> Problem statement
Transcribe each line of the material as it is, and drop any picture.

> Material
----------------
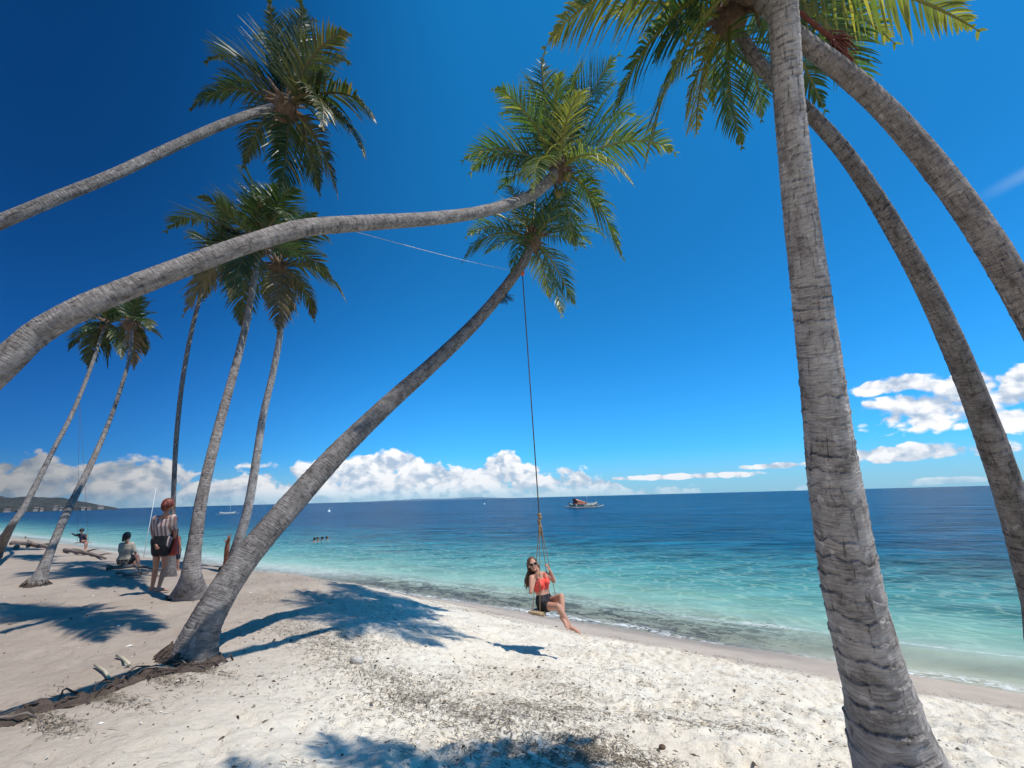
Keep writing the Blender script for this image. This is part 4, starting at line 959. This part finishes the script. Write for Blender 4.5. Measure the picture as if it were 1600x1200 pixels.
def bangka(px, py, Z, L, yaw, label, cabin=True, mast=3.2):
    c = at(px, py, Z); c.z = SEA; Rz = Matrix.Rotation(yaw, 3, 'Z'); k = L/10
    e = empty('outrigger_boat', c, label, 'boat'); loc = lambda x, y, z: Vector(c)+Rz@(V(x, y, z)*k)
    mb = MB(); hull(mb, c, L*.82, 1.25*k, .75*k, yaw, .7*k); mb.build('hull', M_hull if cabin else M_white, e)
    mb = MB(); hull(mb, Vector(c)+V(0, 0, .74*k), L*.83, 1.3*k, .08*k, yaw, .7*k); mb.build('gunwale', M_white, e)
    for s_ in (-1, 1):
        mb = MB(); mb.tube([loc(-4.6, 2.7*s_, .25), loc(-3, 2.7*s_, .08), loc(3.2, 2.7*s_, .08), loc(5.2, 2.7*s_, .5)], .10*k, 6); mb.build('outrigger_float', M_bamboo, e)
    for x in (-2.3, 0, 2.3):
        mb = MB(); mb.tube([loc(x, -2.7, .15), loc(x, -1.6, .85), loc(x, 0, 1.05), loc(x, 1.6, .85), loc(x, 2.7, .15)], .06*k, 6); mb.build('outrigger_arm', M_white, e)
    mb = MB(); mb.tube([loc(1.2, 0, .6), loc(1.2, 0, mast)], [.05*k, .03*k], 6); mb.build('mast', M_white, e)
    if cabin:
        mb = MB()
        pts = [(-2.2, 2.4), (-1.2, 2.0), (.8, 1.35)]
        v = []; f = []
        for (x, z) in pts:
            for y, dz_ in ((-.75, -.25), (-.4, 0), (.4, 0), (.75, -.25)): v.append(loc(x, y, z+dz_))
        for (x, z) in pts:
            for y, dz_ in ((-.75, -.32), (-.4, -.06), (.4, -.06), (.75, -.32)): v.append(loc(x, y, z+dz_))
        for i in range(2):
            for q in range(3): f.append((i*4+q, i*4+q+1, i*4+q+5, i*4+q+4)); f.append((12+i*4+q, 12+i*4+q+4, 12+i*4+q+5, 12+i*4+q+1))
        for s_ in (0, 3): f.append((0+s_, 4+s_, 16+s_, 12+s_)); f.append((4+s_, 8+s_, 20+s_, 16+s_))
        mb.add(v, f); mb.add([loc(-2.0, -.72, .8), loc(1, -.72, .85), loc(.9, -.74, 1.25), loc(-1.4, -.74, 1.9)], [(0, 1, 2, 3)])
        mb.add([loc(-2.0, .72, .8), loc(1, .72, .85), loc(.9, .74, 1.25), loc(-1.4, .74, 1.9)], [(0, 3, 2, 1)])
        mb.build('tarp_canopy', M_tarp, e, False)
        mb = MB(); mb.box(loc(-2.35, 0, 1.55), (.75*k, 1.15*k, 1.5*k), Rz); mb.box(loc(-2.35, 0, 2.34), (.9*k, 1.4*k, .08*k), Rz); mb.build('cabin', M_dred, e, False)
        for x in (1.5, 2.3, 3.0):
            mb = MB(); mb.box(loc(x, 0, .95), (.55*k, .5*k, .3*k), Rz); mb.box(loc(x, 0, 1.13), (.6*k, .55*k, .05*k), Rz); mb.build('cargo_box', M_white, e, False)
    return e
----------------
> Solution to this exercise
Keep writing the Blender script for this image. This is part 4, starting at line 959. This part finishes the script. Write for Blender 4.5. Measure the picture as if it were 1600x1200 pixels.
def bangka(px, py, Z, L, yaw, label, cabin=True, mast=3.2):
    c = at(px, py, Z); c.z = SEA; Rz = Matrix.Rotation(yaw, 3, 'Z'); k = L/10
    e = empty('outrigger_boat', c, label, 'boat'); loc = lambda x, y, z: Vector(c)+Rz@(V(x, y, z)*k)
    mb = MB(); hull(mb, c, L*.82, 1.25*k, .75*k, yaw, .7*k); mb.build('hull', M_hull if cabin else M_white, e)
    mb = MB(); hull(mb, Vector(c)+V(0, 0, .74*k), L*.83, 1.3*k, .08*k, yaw, .7*k); mb.build('gunwale', M_white, e)
    for s_ in (-1, 1):
        mb = MB(); mb.tube([loc(-4.6, 2.7*s_, .25), loc(-3, 2.7*s_, .08), loc(3.2, 2.7*s_, .08), loc(5.2, 2.7*s_, .5)], .10*k, 6); mb.build('outrigger_float', M_bamboo, e)
    for x in (-2.3, 0, 2.3):
        mb = MB(); mb.tube([loc(x, -2.7, .15), loc(x, -1.6, .85), loc(x, 0, 1.05), loc(x, 1.6, .85), loc(x, 2.7, .15)], .06*k, 6); mb.build('outrigger_arm', M_white, e)
    mb = MB(); mb.tube([loc(1.2, 0, .6), loc(1.2, 0, mast)], [.05*k, .03*k], 6); mb.build('mast', M_white, e)
    if cabin:
        mb = MB()
        pts = [(-2.2, 2.4), (-1.2, 2.0), (.8, 1.35)]
        v = []; f = []
        for (x, z) in pts:
            for y, dz_ in ((-.75, -.25), (-.4, 0), (.4, 0), (.75, -.25)): v.append(loc(x, y, z+dz_))
        for (x, z) in pts:
            for y, dz_ in ((-.75, -.32), (-.4, -.06), (.4, -.06), (.75, -.32)): v.append(loc(x, y, z+dz_))
        for i in range(2):
            for q in range(3): f.append((i*4+q, i*4+q+1, i*4+q+5, i*4+q+4)); f.append((12+i*4+q, 12+i*4+q+4, 12+i*4+q+5, 12+i*4+q+1))
        for s_ in (0, 3): f.append((0+s_, 4+s_, 16+s_, 12+s_)); f.append((4+s_, 8+s_, 20+s_, 16+s_))
        mb.add(v, f); mb.add([loc(-2.0, -.72, .8), loc(1, -.72, .85), loc(.9, -.74, 1.25), loc(-1.4, -.74, 1.9)], [(0, 1, 2, 3)])
        mb.add([loc(-2.0, .72, .8), loc(1, .72, .85), loc(.9, .74, 1.25), loc(-1.4, .74, 1.9)], [(0, 3, 2, 1)])
        mb.build('tarp_canopy', M_tarp, e, False)
        mb = MB(); mb.box(loc(-2.35, 0, 1.55), (.75*k, 1.15*k, 1.5*k), Rz); mb.box(loc(-2.35, 0, 2.34), (.9*k, 1.4*k, .08*k), Rz); mb.build('cabin', M_dred, e, False)
        for x in (1.5, 2.3, 3.0):
            mb = MB(); mb.box(loc(x, 0, .95), (.55*k, .5*k, .3*k), Rz); mb.box(loc(x, 0, 1.13), (.6*k, .55*k, .05*k), Rz); mb.build('cargo_box', M_white, e, False)
    return e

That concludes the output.